I recently encountered a problem. Like everything I do it’s rather small in the grand scheme of things. Not talking life or death here. But it essentially boils down to a situation where you can help someone who made a mistake, or you can simply say “too bad” and be done with it. I am in the former camp while the people I am in conflict with are fine refusing help, no matter the consequences.
It’s made me realise how strongly I dislike this “too bad” approach and the people who enforce it.
Clearly there are situations where “too bad” is the only, or even the preferred outcome. When someone is clearly in the wrong and there’s nothing you can to help them, sure, “too bad” them all you like. When someone waits until the last minute and it’s impossible to actually assist – “too bad” them every day of the week. And clearly if there are dramatic legal or ethical concerns from any other result then well, yes, “too bad” is what you say, no matter how conflicted you might be.
But this circumstance was none of the above. The person requesting help had a made a genuine mistake. They could have been helped with no dire consequences. The only reason to enforce the rules so stringently was that the rules exist.
“Too bad” was one way to approach it. “How can we help?” was another.

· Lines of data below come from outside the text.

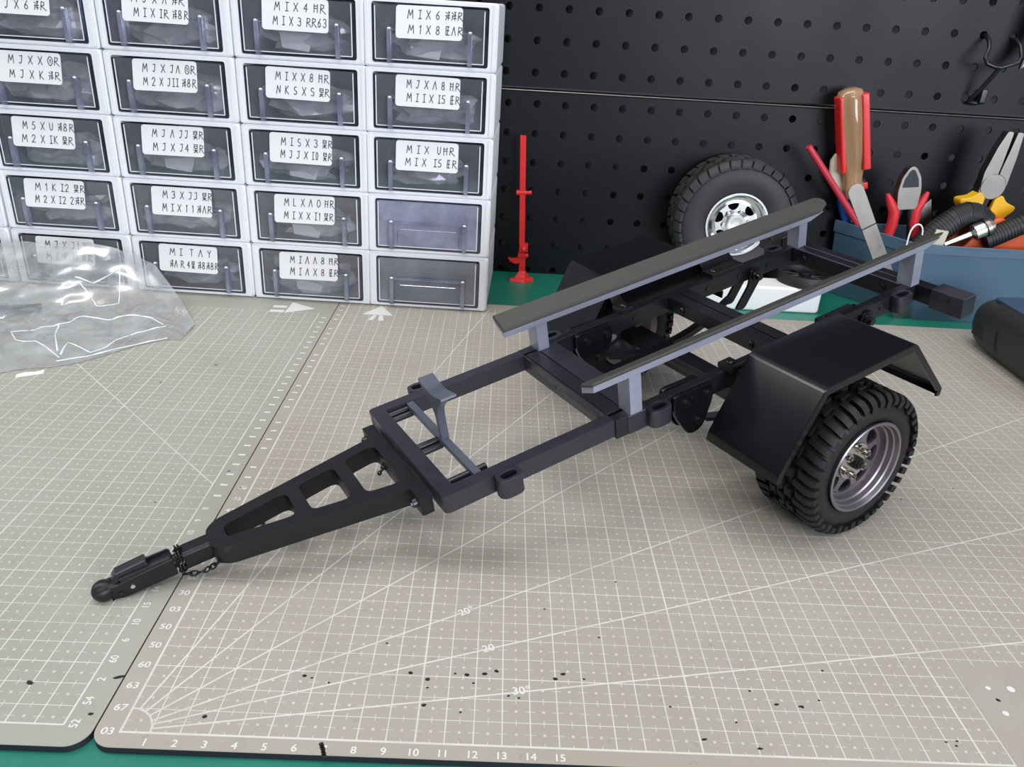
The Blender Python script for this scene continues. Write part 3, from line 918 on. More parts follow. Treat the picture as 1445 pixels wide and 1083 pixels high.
for i, p in enumerate(path):
    p = Vector(p)
    q = Vector(path[min(i + 1, len(path) - 1)]) if i < len(path) - 1 else p * 2 - Vector(path[i - 1])
    d = (q - p)
    if i == 21: d = Vector((0, -.25, .1))
    d.normalize()
    a_ = d.cross(Vector((1, 0, 0.3))).normalized()
    if i % 2: a_ = d.cross(a_).normalized()
    m.tube([p + d * (.19 * math.cos(t * PI / 5)) + a_ * (.10 * math.sin(t * PI / 5)) for t in range(10)], .042, 6, closed=True)
m.build('safety_chain', 'chain', TR)
m = F(); m.ball((-.9, -.62, -.95), .15, 12, 8); m.ball((-1.2, -.45, -1.05), .12, 12, 8); m.cyl((-.8, -.6, -.72), (-.95, -.62, -1.0), .08, .08, 10); m.cyl((-1.2, -.45, -1.05), (-.9, -.62, -.95), .07, .07, 10)
m.build('eye_bolt', 'bolt', TR)

# front yoke: U-shaped frame of the first bay
def yoke():
    m = F()
    h0, h1 = -.93, 0.0
    o = rpoly([(0, -4.45), (0, 4.45), (9.1, 4.45), (9.1, -4.45)], [.3, .3, .02, .02], 4)
    i = rpoly([(.74, -3.80), (.74, 3.80), (9.0, 3.80), (9.0, -3.80)], [.12, .12, .02, .02], 4)
    from mathutils.geometry import tessellate_polygon
    vv = [[Vector((p[0], p[1], 0)) for p in l] for l in (o, i)]
    flat = vv[0] + vv[1]
    lo = [m.v((p.x, p.y, h0)) for p in flat]; hi = [m.v((p.x, p.y, h1)) for p in flat]
    for t in tessellate_polygon(vv):
        m.f([lo[k] for k in t]); m.f([hi[k] for k in t])
    k = 0
    for l in vv:
        n = len(l)
        for j in range(n): m.f([lo[k + j], lo[k + (j + 1) % n], hi[k + (j + 1) % n], hi[k + j]])
        k += n
    ob = m.build('front_frame', 'blackp', TR, bevel=.06, sharp=40)
    # half-round guide rods behind the front beam
    for t in (-3.55, 0.02, 3.35):
        r = F(); r.cyl((.74, t - .16, -.34), (1.95 if t < 3 else 2.75, t - .16, -.34), .17, .17, 14); r.cyl((.74, t + .16, -.48), (1.95 if t < 3 else 2.75, t + .16, -.48), .17, .17, 14)
        r.build('guide_rod', 'metalblk', TR)
yoke()
for sg in (-1, 1):                          # slotted side sockets
    for s0 in (2.45, 10.85, 28.3):
        m = F()
        def stad(cs, ct, a_, b_, h): return [(cs + a_ * (1 if math.cos(t) > 0 else -1) * abs(math.cos(t)) ** .6, ct + b_ * (1 if math.sin(t) > 0 else -1) * abs(math.sin(t)) ** .8, h) for t in [2 * PI * k / 28 for k in range(28)]]
        ct = sg * 4.80
        top = .03 if s0 < 10 else .0
        m.loft([stad(s0 + .62, ct, .62, .42, -.96), stad(s0 + .62, ct, .62, .42, top), stad(s0 + .62, ct + .02 * sg, .40, .22, top), stad(s0 + .62, ct + .02 * sg, .40, .22, -.5)])
        m.build('side_socket', 'blackp', TR, bevel=.015, sharp=40)

# bow stop across the first bay
m = F()
m.prism([(1.88, -.36), (2.26, -.36), (2.26, -.04), (1.88, -.04)], SH, -3.80, 3.80)
bs = m.build('bow_stop', 'bow', TR, bevel=.03)
m = F()
m.prism(rpoly([(.44, -.08), (.44, 1.35), (.60, 1.85), (1.22, 2.42), (1.22, 2.56), (0, 2.24), (-1.18, 2.56), (-1.18, 2.42), (-.40, 1.90), (.12, 1.30), (.14, -.08)], [.02, .3, .3, .05, .02, .1, .02, .05, .4, .3, .02], 4), TH, 1.92, 2.30)
m.build('mast', 'bow', bs, bevel=.02, sharp=40)
m = F()
m.prism(rpoly([(-1.22, 2.66), (0, 2.34), (1.28, 2.66), (1.32, 2.54), (0, 2.20), (-1.25, 2.54)], [.02, .5, .02, .02, .5, .02], 5), TH, 1.90, 2.70)
m.build('cradle', 'bow', bs, bevel=.02, sharp=35)

# cross members and second-section rails
def crossbar(s0, s1, t=3.80, mat='metalblk', bolts=(), h0=-.90):
    m = F(); m.box(s0, s1, -t, t, h0, 0.0)
    ob = m.build('cross_member', mat, TR, bevel=.04)
    for tt in bolts:
        b = F(); b.cyl((s0, tt, -.5), (s0 - .12, tt, -.5), .24, .22, 16).cyl((s0 - .12, tt, -.5), (s0 - .17, tt, -.5), .12, .12, 6)
        b.build('bolt', 'bolt', ob, sharp=30)
    return ob
crossbar(9.15, 9.98, 3.80, 'metalblk', (-3.2, -.6, 3.2))
crossbar(10.03, 11.25, 3.95, 'blackp')
crossbar(19.42, 20.18, 4.0, 'metalblk', (-2.8, 2.78))
crossbar(20.25, 21.0, 4.0, 'metalblk')
rb_ = crossbar(29.78, 30.5, 3.95, 'metalblk', (-3.0, 2.9), -1.0)
m = F(); m.box(29.78, 29.84, -3.95, 3.95, 0, .05).box(30.44, 30.5, -3.95, 3.95, 0, .05); m.build('channel_lip', 'bow', rb_)
m = F(); m.box(30.5, 31.2, -7.45, 7.45, -1.05, -.02)
rbm = m.build('rear_bumper', 'metalblk', TR, bevel=.05)
for sg in (-1, 1):
    m = F(); m.box(30.44, 31.55, min(sg * 5.5, sg * 7.5), max(sg * 5.5, sg * 7.5), -1.18, .02)
    m.build('end_block', 'blackp', rbm, bevel=.06)
    b = F(); b.cyl((30.44, sg * 6.6, -.35), (30.38, sg * 6.6, -.35), .1, .1, 14); b.cyl((30.5, sg * 5.0, -.5), (30.42, sg * 5.0, -.5), .14, .14, 14); b.build('screw', 'bolt', rbm)
for sg in (-1, 1):
    m = F(); m.box(9.1, 30.5, min(sg * 4.0, sg * 4.55), max(sg * 4.0, sg * 4.55), -1.08, -.01)
    rl = m.build('side_rail', 'metalblk', TR, bevel=.05)
    m = F(); m.box(9.78, 11.05, min(sg * 3.98, sg * 4.62), max(sg * 3.98, sg * 4.62), -1.10, .0); m.build('sleeve', 'blackp', rl, bevel=.1)
    for s_ in (27.65, 25.2, 22.6, 16.9):
        for side in (1, -1):
            b = F(); tf = 4.55 if side > 0 else 4.0
            b.cyl((s_, sg * tf, -.52), (s_, sg * (tf + side * .06), -.52), .21, .19, 16); b.build('bolt_boss', 'bolt', rl, sharp=30)

# spring hangers, springs, shackles, axle
for sg in (-1, 1):
    for tin in (0, 1):
        m = F()
        pl = rpoly([(12.42, .02), (14.95, -.08), (14.95, -1.0), (14.25, -2.55), (13.35, -2.65), (12.42, -1.1)], [.35, .4, .4, .5, .6, .5], 5)
        t0 = 4.58 if tin == 0 else 3.62
        m.prism(pl, SH, sg * t0, sg * (t0 + (.22 if tin == 0 else .30)))
        hg = m.build('spring_hanger', 'satin', TR, bevel=.05, sharp=40)
        for s_, h_ in ((13.15, -.62), (14.55, -.62), (13.9, -1.95)):
            b = F(); tb = 4.80 if tin == 0 else 3.62; dr = 1 if tin == 0 else -1
            b.cyl((s_, sg * tb, h_), (s_, sg * (tb + dr * .16), h_), .23, .20, 16).cyl((s_, sg * (tb + dr * .16), h_), (s_, sg * (tb + dr * .2), h_), .11, .11, 6)
            b.build('bolt', 'bolt', hg, sharp=30)
        b = F(); b.cyl((13.6, sg * (4.80 if tin == 0 else 3.62), -.55), (13.6, sg * ((4.86) if tin == 0 else 3.58), -.55), .17, .16, 16); b.build('hole_boss', 'satin', hg, sharp=30)
    m = F()
    for j in range(3):
        pts = []
        e = j * .9
        for k in range(17):
            u = k / 16
            s_ = 13.9 + e + (24.6 - e * 1.6 - 13.9) * u
            x = (s_ - 19.2) / 5.4
            pts.append((s_, -3.35 + 1.35 * x * x - j * .13))
        poly = pts + [(a_, b_ + .11) for a_, b_ in reversed(pts)]
        for k in range(16):
            q0, q1 = pts[k], pts[k + 1]
            t0, t1 = sg * 3.95, sg * 4.5
            m.hexa([(q0[0], t0, q0[1]), (q1[0], t0, q1[1]), (q1[0], t1, q1[1]), (q0[0], t1, q0[1]), (q0[0], t0, q0[1] + .11), (q1[0], t0, q1[1] + .11), (q1[0], t1, q1[1] + .11), (q0[0], t1, q0[1] + .11)])
    m.build('leaf_spring', 'metalblk', TR, sharp=30)
    for tq in (3.55, 4.62):
        m = F(); m.prism(rpoly([(25.75, -.2), (26.65, -.2), (26.65, -1.0), (25.3, -2.75), (24.5, -2.6), (25.6, -1.2)], .28, 4), SH, sg * tq, sg * (tq + .16))
        sh = m.build('shackle', 'satin', TR, bevel=.03, sharp=40)
        b = F(); tb = tq if tq < 4 else tq + .16; dr = -1 if tq < 4 else 1
        b.cyl((26.2, sg * tb, -.68), (26.2, sg * (tb + dr * .14), -.68), .36, .34, 18).cyl((26.2, sg * (tb + dr * .14), -.68), (26.2, sg * (tb + dr * .40), -.68), .23, .21, 16)
        b.build('bolt', 'bolt', sh, sharp=30)
m = F(); m.box(18.45, 19.55, -6.9, 6.9, -3.95, -3.1); ax = m.build('axle', 'metalblk', TR, bevel=.08)
m = F(); m.cyl((19.0, -7.6, -3.75), (19.0, 7.6, -3.75), .62, .62, 24); m.build('axle_shaft', 'metalblk', ax)
m = F()
for k in range(14): m.cyl((15.3 + k * .22, 2.2, -1.9 - k * .03), (15.45 + k * .22, 2.2, -1.9 - k * .03), .34, .34, 14)
m.cyl((14.6, 2.2, -1.85), (19.0, 2.2, -2.6), .16, .16, 12)
m.build('damper', 'metalblk', TR, sharp=30)
m = F(); m.box(11.4, 18.3, -2.6, -1.6, -2.35, -2.05); m.build('brake_plate', 'satin', TR, bevel=.05)

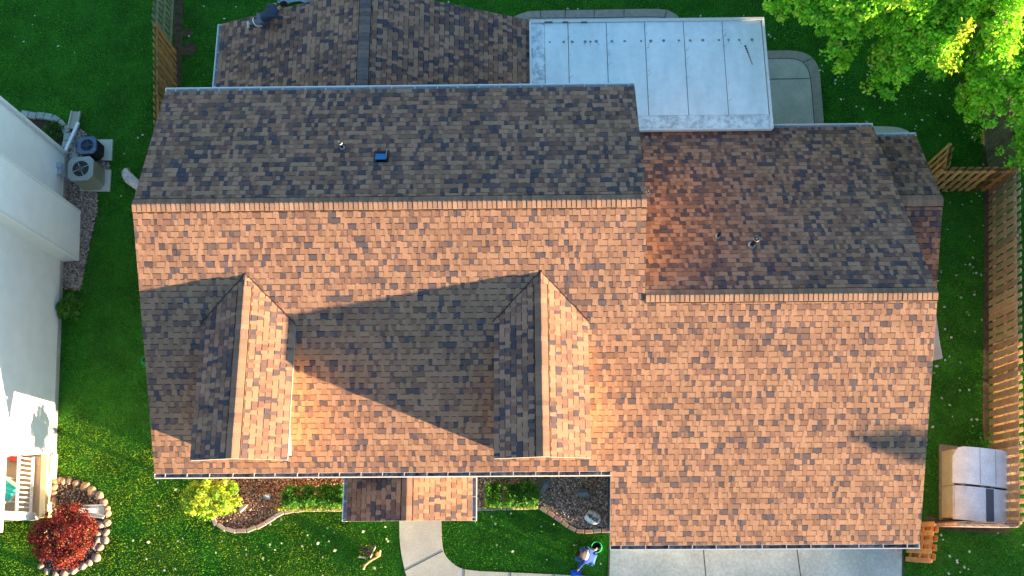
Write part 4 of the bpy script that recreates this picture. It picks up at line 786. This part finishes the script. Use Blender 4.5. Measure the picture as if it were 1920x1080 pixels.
# ---------------- things on the lawn ----------------
t = thing('twig_pile', W(693, 1040, 0), 'tangle of dark twigs with a long forked stick on the front lawn', 'twigs'); mb = MB(); r = random.Random(9); c = W(690, 1034, .05)
for i in range(60):
    a = r.uniform(0, 6.28); L = r.uniform(.08, .22); p = c + Vector((r.uniform(-.13, .11), r.uniform(-.12, .12), r.uniform(0, .12))); bar(mb, p, p + Vector((L * math.cos(a), L * math.sin(a), r.uniform(-.03, .08))), .012, .012, (.07, .045, .04))
mb.build('twigs', M_BARK, t)
mb = MB(); pts = [W(x, y, .08) for x, y in ((681, 1068), (684, 1060), (692, 1053), (700, 1048), (708, 1044), (713, 1038))]
for a, b in zip(pts, pts[1:]): tube(mb, a, b, .035, .03, 8, (.45, .30, .17))
tube(mb, W(704, 1025, .2), W(694, 1046, .1), .018, .022, 8, (.5, .44, .38)); tube(mb, W(673, 1044, .06), W(686, 1046, .06), .04, .035, 8, (.40, .36, .24)); tube(mb, W(711, 1043, .1), W(713, 1032, .14), .03, .025, 8, (.75, .55, .45)); mb.build('stick', M_ROCK, t)
mb = MB(); c = W(708, 1040, .1); tube(mb, c, c + Vector((.02, .03, .09)), .075, .06, 12, (.8, .25, .05)); tube(mb, c + Vector((.02, .03, .09)), c + Vector((.02, .03, .11)), .03, .03, 10, (.8, .6, .1)); o = mb.build('orange_spool', M_VC, loc=c); tag(o, 'small orange round object resting on the stick on the front lawn', 'spool')
# blue grey sheet at the top edge
mb = MB(); n = 9; m_ = 4; P0 = [[W(520 + 95 * i / n, -12 + 17 * j / m_ + 3 * math.sin(i * 1.3), .06 + .07 * r.random()) for i in range(n + 1)] for j in range(m_ + 1)]; vs = [v for rw in P0 for v in rw]
mb.add(vs, [(j * (n + 1) + i, (j + 1) * (n + 1) + i, (j + 1) * (n + 1) + i + 1, j * (n + 1) + i + 1) for j in range(m_) for i in range(n)], (.22, .30, .34)); o = mb.build('folded_sheet', M_CLO, loc=vs[20]); tag(o, 'crumpled blue grey sheet on the grass at the top edge', 'sheet')
# patio chair on the neighbour's porch
pc = W(14, 918, .75); ch = thing('porch_chair', (pc.x, pc.y, zd), 'white slatted porch chair with a teal cushion', 'chair'); CR_ = Matrix.Rotation(math.radians(58), 3, 'Z')
def cp(x, y, z): return Vector((pc.x, pc.y, zd)) + CR_ @ Vector((x, y, z))
for sx_ in (-1, 1):
    for sy in (-1, 1): q = MB(); bar(q, cp(sx_ * .26, sy * .25, 0), cp(sx_ * .26, sy * .25, .6 if sy > 0 else .42), .05, .05, (.75, .72, .66)); q.build('leg', M_VC, ch)
    q = MB(); bar(q, cp(sx_ * .3, -.32, .62), cp(sx_ * .3, .34, .62), .09, .03, (.8, .77, .7)); q.build('armrest', M_VC, ch)
q = MB()
for i in range(6): bar(q, cp(-.27, -.28 + i * .1, .42 - i * .01), cp(.27, -.28 + i * .1, .42 - i * .01), .07, .02, (.8, .77, .7))
q.build('seat', M_VC, ch); q = MB()
for i in range(6): bar(q, cp(-.25 + i * .1, .28, .4), cp(-.25 + i * .1, .55, 1.0), .07, .02, (.8, .77, .7))
bar(q, cp(-.3, .5, .92), cp(.3, .5, .92), .05, .03, (.8, .77, .7)); q.build('backrest', M_VC, ch)
q = MB(); box(q, cp(0, -.05, .49), (.5, .46, .1), (.03, .42, .40), math.radians(58)); o = q.build('cushion', M_CLO, loc=cp(0, 0, .45)); tag(o, 'teal seat cushion with tan marks on the porch chair', 'cushion'); o.modifiers.new('b', 'BEVEL').width = .03
q = MB(); c = W(16, 856, zd + .12); bar(q, c, c + Vector((.4, -.02, 0)), .22, .14, (.6, .04, .03)); o = q.build('planter_box', M_CLO, loc=c); tag(o, 'red object tucked against the wall on the porch', 'planter')
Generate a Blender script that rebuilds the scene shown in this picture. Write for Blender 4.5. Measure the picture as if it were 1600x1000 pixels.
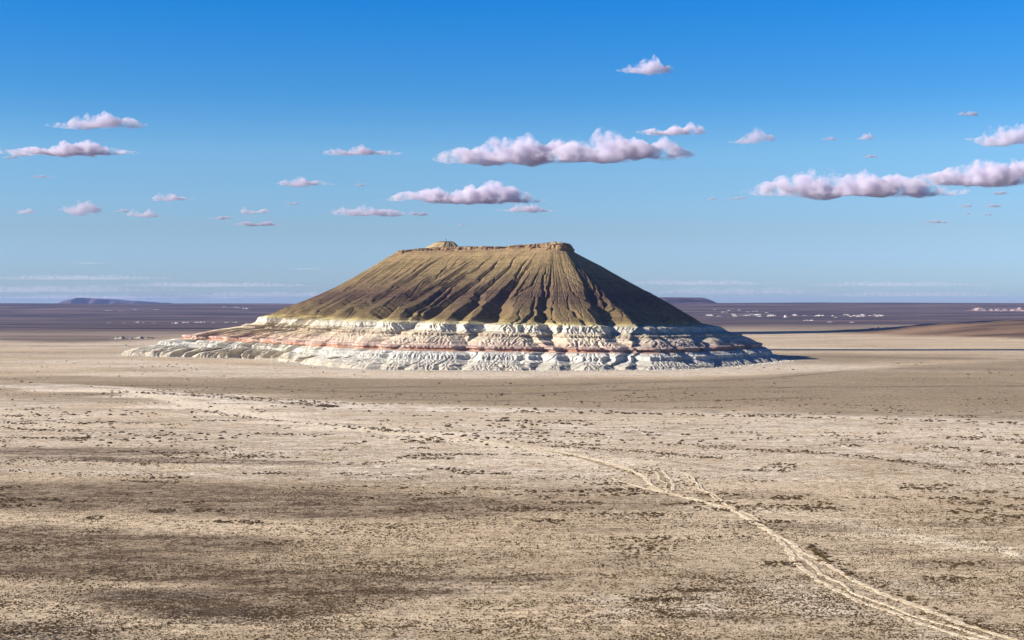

How small the “too bad” people’s lives must be. Obsequiously following rules and never judging a case on its merits. Either deriving satisfaction from blunt implementation, or, perhaps worse, realising the procedures are too harsh but feeling helpless to never do the right thing.
On one level I think I get it. Giving yourself over to regulations means never having to think and trying to help people is hard. On another level I’m still gobsmacked. A clearly good outcome was avoided all for the sake of… nothing.
I never want to be around a righteously “too bad” person. If I’m ever in the position I’ll steer clear from setting such cultures.
I know I’m too compassionate and maybe I’m kicking up a stink over nothing. The stakes in my life are low. Maybe the person, who I don’t even know, involved is fine either way.
But get your “too bad” attitude out of here and just help people if you can.